#### The data ####

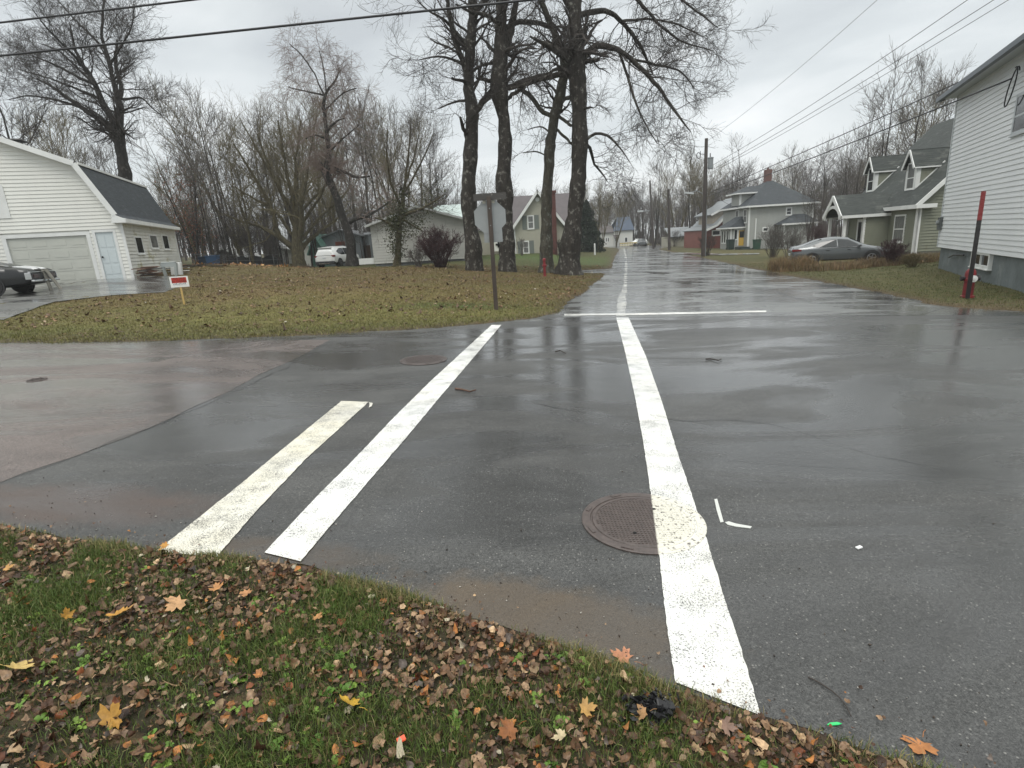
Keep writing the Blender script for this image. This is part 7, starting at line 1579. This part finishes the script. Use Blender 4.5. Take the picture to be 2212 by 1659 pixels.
def litter(name, P, z, size, rg, label, palette, up=.4, lobed=True):
    n = len(P); m_ = 14; an_ = np.arange(m_) * 2 * np.pi / m_ - np.pi / 2; dep = rg.uniform(0, 1, (n, 1)) ** 1.6 * .42; rb = (.78 + .22 * np.sin(an_))[None] * (1 - dep * (np.arange(m_) % 2)[None]) + rg.normal(0, .07, (n, m_)); rb[:, 7] += .25
    asp = rg.uniform(.65, 1.0, (n, 1)); rim_ = np.stack([rb * np.cos(an_) * asp, rb * np.sin(an_)], 2); A_ = np.concatenate([np.zeros((n, 1, 2)), rim_ * .5, rim_], 1); T_ = A_[0]
    s = size * (.3 + 1.25 * rg.uniform(0, 1, n) ** 1.4); cx = rg.normal(0, .6, (n, 1)); cy = rg.normal(0, .6, (n, 1)); r2 = (A_ ** 2).sum(2)
    zz = cx * A_[..., 0] ** 2 + cy * A_[..., 1] ** 2 + rg.normal(0, .35, (n, 1)) * A_[..., 0] * A_[..., 1] + rg.normal(0, .07, (n, len(T_)))
    L3 = np.concatenate([A_, zz[..., None]], 2) * s[:, None, None]
    e = [rg.normal(0, up, n), rg.normal(0, up, n), rg.uniform(0, 6.28, n)]; ca, sa = np.cos(e[0]), np.sin(e[0]); cb, sb_ = np.cos(e[1]), np.sin(e[1]); cc, sc2 = np.cos(e[2]), np.sin(e[2])
    X_, Y_, Z_ = L3[..., 0], L3[..., 1], L3[..., 2]; Y2 = Y_ * ca[:, None] - Z_ * sa[:, None]; Z2 = Y_ * sa[:, None] + Z_ * ca[:, None]; X3 = X_ * cb[:, None] + Z2 * sb_[:, None]; Z3 = -X_ * sb_[:, None] + Z2 * cb[:, None]; X4 = X3 * cc[:, None] - Y2 * sc2[:, None]; Y4 = X3 * sc2[:, None] + Y2 * cc[:, None]
    V = np.stack([X4 + P[:, :1], Y4 + P[:, 1:2], Z3 + (z + .010 + rg.uniform(0, .022, n))[:, None]], 2)
    zf = z[:, None] + .002; V[..., 2] = np.maximum(V[..., 2], zf)
    tri = [[0, 1 + i, 1 + (i + 1) % m_] for i in range(m_)]; qd = [[1 + i, 1 + m_ + i, 1 + m_ + (i + 1) % m_, 1 + (i + 1) % m_] for i in range(m_)]
    one = np.concatenate([np.array(tri).ravel(), np.array(qd).ravel()]); ff = (np.arange(n)[:, None] * len(T_) + one[None]).ravel(); lt = np.tile([3] * m_ + [4] * m_, n)
    pal = np.array([c for c, w_ in palette]); pr = np.array([w_ for c, w_ in palette]); pi = rg.choice(len(pal), n, p=pr / pr.sum()); col = pal[pi] * rg.uniform(.5, 1.25, (n, 1)); colv = np.repeat(col, len(T_), 0) * rg.uniform(.8, 1.2, (n * len(T_), 1))
    o = mesh_np(name, V.reshape(-1, 3), ff, lt, LITM, None, col=colv, smooth=True); tag(o, label, 'leaves', kind='stuff'); return o
LITM = mat('dead_leaf_litter', attr=True, rough=.42, spec=.28, noise=(60, .4))
PAL = [((.13, .072, .038), 5), ((.19, .115, .065), 5), ((.065, .034, .020), 5), ((.28, .18, .105), 3), ((.38, .26, .15), 1.5), ((.34, .14, .04), 1.0), ((.17, .055, .022), 1.2), ((.12, .095, .08), 1), ((.50, .44, .32), .3)]
P, sd = verge_pts(60000); k = sd > .03; P, sd = P[k], sd[k]; dn2 = noise2(P, 5.0, 1) + .5 * noise2(P, 14, 2); k = rg.uniform(0, 1, len(P)) < np.clip(.62 - dn2 * .85, .12, 1) * np.clip(.55 + (P[:, 1] - 1.5) * .35 + (P[:, 0] + 1.2) * .25, .35, 1); P, sd = P[k], sd[k]
Pm, sdm = verge_pts(45000); km = (sdm > .02) & (rg.uniform(0, 1, len(Pm)) < .7); Pm, sdm = Pm[km], sdm[km]
litter('leaf_fragments', Pm, terrain_z(Pm, sdm) - .008, .010, rg, 'small torn wet leaf fragments matted into the foreground grass', [((.07, .04, .022), 5), ((.12, .07, .035), 4), ((.04, .025, .016), 4), ((.22, .14, .07), 1.5)])
litter('leaf_litter', P, terrain_z(P, sd), .019, rg, 'brown fallen leaf litter covering the foreground verge', PAL)
P, sd = verge_pts(2600); k = (sd > -.10) & (sd < .2); 
P2 = np.stack([rg.uniform(-4.4, 2.6, 9000), rg.uniform(.6, 4.4, 9000)], 1); sd2 = poly_sd(P2[:, 0], P2[:, 1], ROADT); k = (sd2 < .02) & (P2[:, 1] < 4.4) & (rg.uniform(0, 1, len(P2)) < np.exp(sd2 / .09) * .8); P2 = P2[k]
litter('leaf_crumbs', P2, SLOPE * P2[:, 0] + .006, .009, rg, 'crumbled leaf scraps along the near asphalt edge', PAL, .2)
# lawns beyond the street: short blades and scattered dead leaves
def lawn_pts(n, xr, yr, margin=40, mind=.05): P = np.stack([rg.uniform(*xr, n), yr[0] + (yr[1] - yr[0]) * rg.uniform(0, 1, n) ** 1.5], 1); P = P[visible_xy(P, margin)]; sd = poly_sd(P[:, 0], P[:, 1], ROADT); k = sd > mind; return P[k], sd[k]
P, sd = lawn_pts(300000, (-22, 6), (10.5, 36), mind=-.03); dk = poly_sd(P[:, 0], P[:, 1], DRn) > .03; P, sd = P[dk], sd[dk]
n = len(P); mo = noise2(P * [1, 2.2], 1.3, 5) + .6 * noise2(P * [1, 2], 4, 6); u = np.clip(.5 + mo * .9, 0, 1)[:, None]; col = (np.array([.185, .125, .06]) * (1 - u) + np.array([.15, .135, .045]) * u); fr = np.clip(1 - (P[:, 1:] - 11.5) / 6, 0, 1); col = col * (1 - fr * .5) + np.array([.155, .18, .05]) * fr * .5; col *= rg.uniform(.55, 1.4, (n, 1))
blades('grass', P, terrain_z(P, sd), .05 + 0 * mo, .006, col, rg, 1.0, 'worn olive lawn grass on the corner lot')
P, sd = lawn_pts(20000, (-22, 6.5), (11.2, 36), mind=.1); k = poly_sd(P[:, 0], P[:, 1], DRn) > .1; P, sd = P[k], sd[k]; k = rg.uniform(0, 1, len(P)) < np.clip(.5 - .9 * noise2(P * [1, 2.2], 1.3, 5), .05, 1) * np.clip((P[:, 1] - 10.5) / 4, .25, 1); P, sd = P[k], sd[k]
PAL2 = [((.17, .10, .05), 5), ((.10, .06, .035), 6), ((.24, .15, .08), 3), ((.36, .27, .18), .7), ((.5, .46, .38), .15)]
litter('fallen_leaves', P, terrain_z(P, sd), .048, rg, 'dead leaves scattered over the corner lawn', PAL2, .3)
P, sd = lawn_pts(90000, (9, 30), (10.8, 34), mind=-.03); n = len(P); u = np.clip(.5 + noise2(P * [1, 2.2], 1.3, 7), 0, 1)[:, None]; col = (np.array([.125, .115, .05]) * (1 - u) + np.array([.085, .11, .035]) * u) * rg.uniform(.6, 1.35, (n, 1)); tanb = np.clip(1 - sd / .5, 0, 1)[:, None]; col = col * (1 - tanb * .8) + np.array([.17, .12, .07]) * tanb * .8
blades('grass', P, terrain_z(P, sd), .055 + 0 * sd, .006, col, rg, .9, 'green lawn grass before the cottage and the white house')
# tall dry grass around the sedan
def tall_patch(c, rx, ry, n, hgt, seed, label, colr):
    rg2 = np.random.default_rng(seed); nc = max(12, n // 110); cc_ = rg2.uniform(-1, 1, (nc, 2)) * [rx * .75, ry * .8] + c; ch_ = rg2.uniform(.35, 1.25, nc); ci_ = rg2.integers(0, nc, n); P = cc_[ci_] + rg2.normal(0, .16, (n, 2)); sd = poly_sd(P[:, 0], P[:, 1], ROADT); k = sd > .15; P, sd, ci_ = P[k], sd[k], ci_[k]; n = len(P); col = (.7 + .5 * rg2.uniform(0, 1, (nc, 1)))[ci_] * np.array(colr) * rg2.uniform(.45, 1.35, (n, 1)) * (1 + rg2.normal(0, .08, (n, 3)))
    blades('dry_grass', P, terrain_z(P, sd), hgt * ch_[ci_], .006, col, rg2, .7, label)
s0 = sc_
tall_patch((s0.x - 1.3, 26.0), 6.2, 1.0, 17000, .36, 3, 'tall tan dead grass in front of the silver sedan', (.23, .165, .09))
tall_patch((s0.x - 3.6, 26.6), 1.7, 1.0, 6000, .62, 4, 'tuft of taller tan dead grass left of the sedan', (.27, .19, .10))
tall_patch((s0.x + 3.4, 26.6), 2.4, .8, 5000, .30, 5, 'reddish brown weeds under the cottage window', (.15, .085, .055))
tall_patch((19.9, 26.2), 1.2, .6, 2500, .35, 6, 'yellowed grass at the cottage corner', (.22, .18, .08))
tall_patch((-17, 39.6), 4.0, .8, 6000, .30, 7, 'brown rough grass along the thicket fence', (.11, .08, .045))

rgo = np.random.default_rng(44); P = rgo.normal(0, 1, (1100, 2)) * [1.5, 2.2] + [-16.3, 36.5]; sd = poly_sd(P[:, 0], P[:, 1], ROADT)
litter('fallen_leaves', P, terrain_z(P, sd), .09, rgo, 'orange fallen leaves carpeting the yard before the thicket', [((.30, .16, .06), 5), ((.20, .10, .04), 3), ((.38, .24, .10), 2)], .3)

# ------------------------------------------------------------------ damp air
hm = bpy.data.materials.new('damp_air'); hm.use_nodes = True; ht = hm.node_tree; ht.nodes.remove(ht.nodes['Principled BSDF'])
pv = ht.nodes.new('ShaderNodeVolumePrincipled'); pv.inputs['Color'].default_value = (.93, .95, .96, 1); pv.inputs['Density'].default_value = .0008; pv.inputs['Anisotropy'].default_value = .2
ht.links.new(pv.outputs[0], ht.nodes['Material Output'].inputs['Volume'])
hz_ = MB().box(-300, 320, -40, 460, -28, 34).obj('haze', hm); tag(hz_, kind='stuff'); hz_['label'] = 'thin damp haze over the whole street'
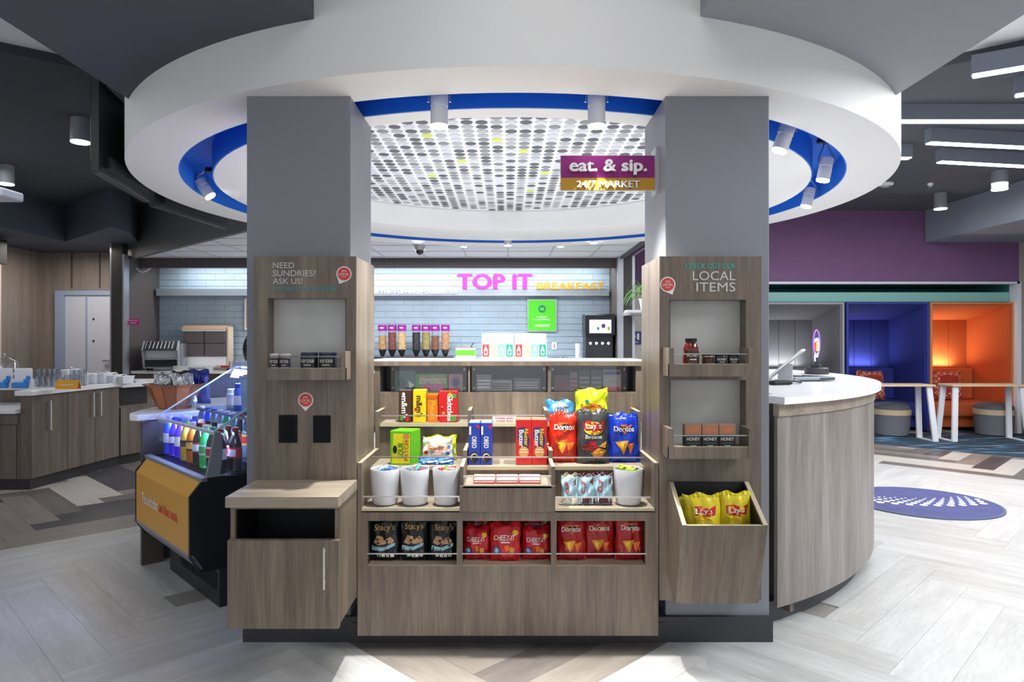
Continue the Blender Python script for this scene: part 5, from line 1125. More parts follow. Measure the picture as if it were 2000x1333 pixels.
# upper shelf things
p = Mc @ Vector((.50, .36, .946)); t = thing('tub', 'large pale blue tub on the upper shelf of the drinks case', 'tub', p, ca_); MB().lathe([(.085, 0), (.095, .01), (.105, .2), (.11, .205), (.11, .215)], 32).build('tub_body', mat('tub_blue', '7d9fd0', .35), t, local=True, smooth=True); MB().lathe([(.09, .214), (.085, .222)], 24).build('contents', mat('tub_red', 'c8505c', .5), t, local=True)
for k, (y, h, m, cm, l) in enumerate(((.19, .15, mat('jar_mix', 'a08c9c', .3, var=.4, vscale=70), ck_, 'glass jar with a dark lid beside the blue tub'), (.10, .14, mat('jar_pale', 'cfd6dc', .2), cg, 'pale jar with a green label near the end of the upper shelf'), (.58, .16, mat('jar_blue', '5a6fd0', .2), cb_, 'blue container behind the blue tub on the upper shelf'), (.70, .12, mat('jar_white', 'c4cce0', .3), cw, 'white container toward the far end of the upper shelf'))):
    p = Mc @ Vector((.48, y, .946)); t = thing('jar', l, 'jar', p, ca_, 'jars on the upper shelf of the case')
    MB().lathe([(.036, 0), (.04, .006), (.04, h*.75), (.03, h*.86)], 20).build('jar_body', m, t, local=True, smooth=True); MB().lathe([(.032, h*.85), (.034, h*.86), (.034, h)], 20).build('lid', cm, t, local=True); MB().lathe([(.0405, h*.2), (.0405, h*.55)], 20, cap=False).build('label_wrap', [lw, lg, lw, lw][k], t, local=True)
l_ = area('case_light', Mc @ Vector((.19, Lc/2, .885)), (0, 0, ca_), .05, Lc*.9, 14, (.40, .52, 1)); l_ = area('case_light', Mc @ Vector((.55, Lc/2, 1.18)), (0, 0, ca_), .08, Lc*.9, 16, (.45, .58, 1))
# ---- low white counter beyond the case, with wooden bowl
wc = thing('side_counter', 'white topped counter with rounded corner behind the drinks case', 'counter', (-1.9, 4.9, 0))
pts = [(-2.42, 4.85), (-2.40, 4.45), (-2.36, 4.28), (-2.31, 4.19), (-2.25, 4.16), (-1.70, 4.70), (-1.35, 5.0), (-1.3, 5.6), (-2.0, 5.75), (-2.4, 5.3)]
MB().prism(pts, .875, .912).build('countertop', QUARTZ, wc, bev=.006)
MB().prism([(-2.30, 4.8), (-2.27, 4.4), (-2.22, 4.22), (-1.72, 4.73), (-1.4, 5.05), (-1.35, 5.5), (-2.0, 5.65), (-2.28, 5.2)], .0, .875).build('base', mat('counter_base', '4a4c55', .5), wc)
MB().add([(-2.236, 4.175, 0), (-2.216, 4.155, 0), (-2.126, 4.235, 0), (-2.145, 4.255, 0), (-2.236, 4.175, .87), (-2.216, 4.155, .87), (-2.126, 4.235, .87), (-2.145, 4.255, .87)], [(0, 3, 2, 1), (4, 5, 6, 7), (0, 1, 5, 4), (1, 2, 6, 5), (2, 3, 7, 6), (3, 0, 4, 7)]).build('support_panel', mat('support_laminate_shaded', '4d4742', .5), wc)  # island laminate darkened, its shade put into the colour
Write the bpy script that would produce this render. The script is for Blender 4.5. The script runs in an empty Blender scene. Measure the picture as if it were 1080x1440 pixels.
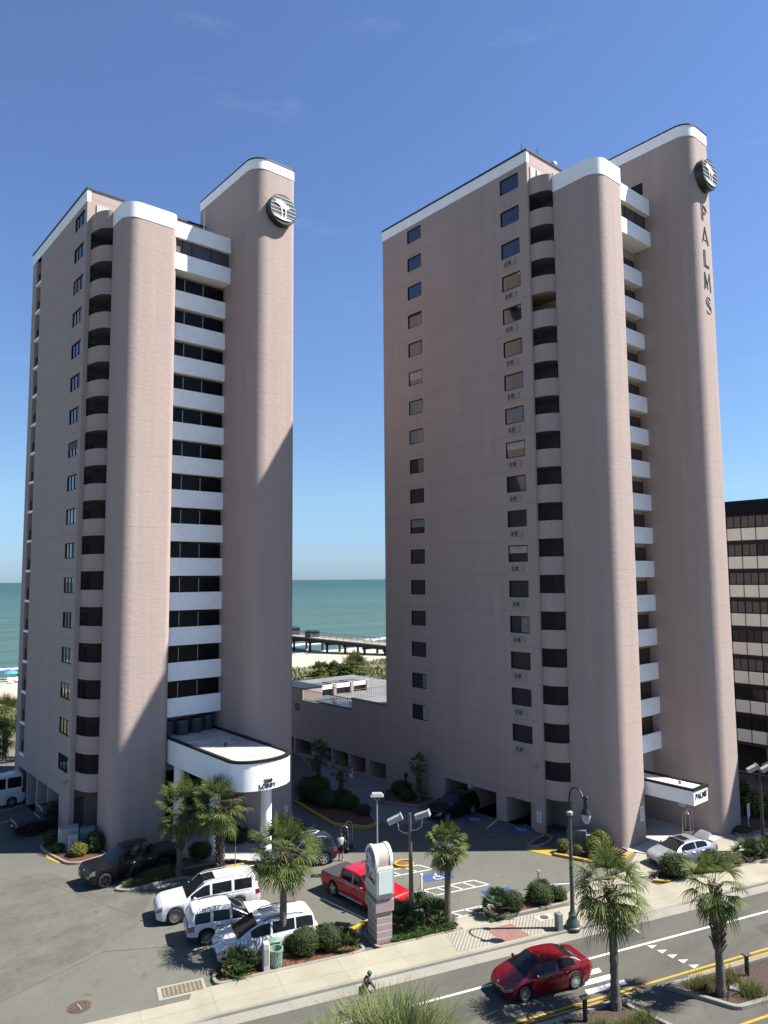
import bpy, math, random
from math import sin, cos, pi, sqrt, radians, atan2
from mathutils import Vector, Matrix, noise
random.seed(7)
SC = bpy.context.scene
COL = SC.collection
H = 18.6
SUN_AZ = (0.768, -0.640); SUN_EL = 52.0
SX = Vector((0.955, -0.297, 0)).normalized()      # along the street, away to the right
SN = Vector((0.297, 0.955, 0)).normalized()       # across the street, towards the sea
def st(s, n, z=0.0): return SX*s + SN*n + Vector((0, 0, z))
ST_ANG = atan2(SX.y, SX.x)

# ------------------------------------------------------------------ materials
MATS = {}
K = .57      # every base colour below is written as sunlit paint and brought to reflectance by this
def kc(c): return tuple(x*K for x in c)
def _nt(name):
    m = bpy.data.materials.new(name); m.use_nodes = True
    nt = m.node_tree; b = nt.nodes['Principled BSDF']
    return m, nt, b
def N(nt, t, **kw):
    n = nt.nodes.new(t)
    for k, v in kw.items():
        if k in ('operation', 'blend_type', 'data_type', 'wave_type', 'bands_direction', 'feature', 'noise_dimensions'): setattr(n, k, v)
        else: n.inputs[k].default_value = v
    return n
def L(nt, a, b): nt.links.new(a, b)
def math_(nt, op, a, b=None, c=None, clamp=False):
    n = nt.nodes.new('ShaderNodeMath'); n.operation = op; n.use_clamp = clamp
    for i, v in enumerate((a, b, c)):
        if v is None: continue
        if isinstance(v, (int, float)): n.inputs[i].default_value = v
        else: L(nt, v, n.inputs[i])
    return n.outputs[0]
def mixc(nt, f, a, b):
    n = nt.nodes.new('ShaderNodeMix'); n.data_type = 'RGBA'
    if isinstance(f, (int, float)): n.inputs[0].default_value = f
    else: L(nt, f, n.inputs[0])
    for i, v in ((6, a), (7, b)):
        if isinstance(v, (tuple, list)): n.inputs[i].default_value = (*v[:3], 1)
        else: L(nt, v, n.inputs[i])
    return n.outputs[2]
def ramp(nt, f, lo, hi):
    n = nt.nodes.new('ShaderNodeMapRange'); n.inputs[1].default_value = lo; n.inputs[2].default_value = hi
    L(nt, f, n.inputs[0]); return n.outputs[0]
def noise_(nt, vec, scale, detail=4, rough=.6):
    n = N(nt, 'ShaderNodeTexNoise', Scale=scale, Detail=detail, Roughness=rough)
    L(nt, vec, n.inputs['Vector']); return n.outputs[0]
def objco(nt): return nt.nodes.new('ShaderNodeTexCoord').outputs['Object']
def bump(nt, b, h, strength, dist=.02):
    n = N(nt, 'ShaderNodeBump', Strength=strength, Distance=dist)
    L(nt, h, n.inputs['Height']); L(nt, n.outputs[0], b.inputs['Normal'])

def mat(name, col, rough=.7, metal=0, var=.12, scale=3.0, bmp=0, bscale=40, spec=.5, coat=0, emit=None, bdist=.01):
    if name in MATS: return MATS[name]
    col = tuple(x*.60 for x in col) if name == 'white_car_paint' else col if (name == 'white_wall_paint' or 'car_' in name) else kc(col) if max(col) < .7 and metal < .2 else tuple(x*.80 for x in col)
    m, nt, b = _nt(name)
    b.inputs['Roughness'].default_value = rough; b.inputs['Metallic'].default_value = metal
    b.inputs['Specular IOR Level'].default_value = spec
    b.inputs['Coat Weight'].default_value = coat; b.inputs['Coat Roughness'].default_value = .04
    oc = objco(nt)
    if var:
        f = noise_(nt, oc, scale)
        f = ramp(nt, f, .3, .7)
        L(nt, mixc(nt, f, [c*(1-var) for c in col], [min(1, c*(1+var)) for c in col]), b.inputs['Base Color'])
    else: b.inputs['Base Color'].default_value = (*col, 1)
    if bmp: bump(nt, b, noise_(nt, oc, bscale), bmp, bdist)
    if emit: b.inputs['Emission Color'].default_value = (*emit[0], 1); b.inputs['Emission Strength'].default_value = emit[1]
    MATS[name] = m; return m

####

> **What to produce**
Retype exactly the lines from the one with "Write the bpy" through the one with "ST_ANG = atan2(SX.y, SX.x)", both included, and nothing else; leave out the pictures.

> **Task result**
Write the bpy script that would produce this render. The script is for Blender 4.5. The script runs in an empty Blender scene. Measure the picture as if it were 1080x1440 pixels.
import bpy, math, random
from math import sin, cos, pi, sqrt, radians, atan2
from mathutils import Vector, Matrix, noise
random.seed(7)
SC = bpy.context.scene
COL = SC.collection
H = 18.6
SUN_AZ = (0.768, -0.640); SUN_EL = 52.0
SX = Vector((0.955, -0.297, 0)).normalized()      # along the street, away to the right
SN = Vector((0.297, 0.955, 0)).normalized()       # across the street, towards the sea
def st(s, n, z=0.0): return SX*s + SN*n + Vector((0, 0, z))
ST_ANG = atan2(SX.y, SX.x)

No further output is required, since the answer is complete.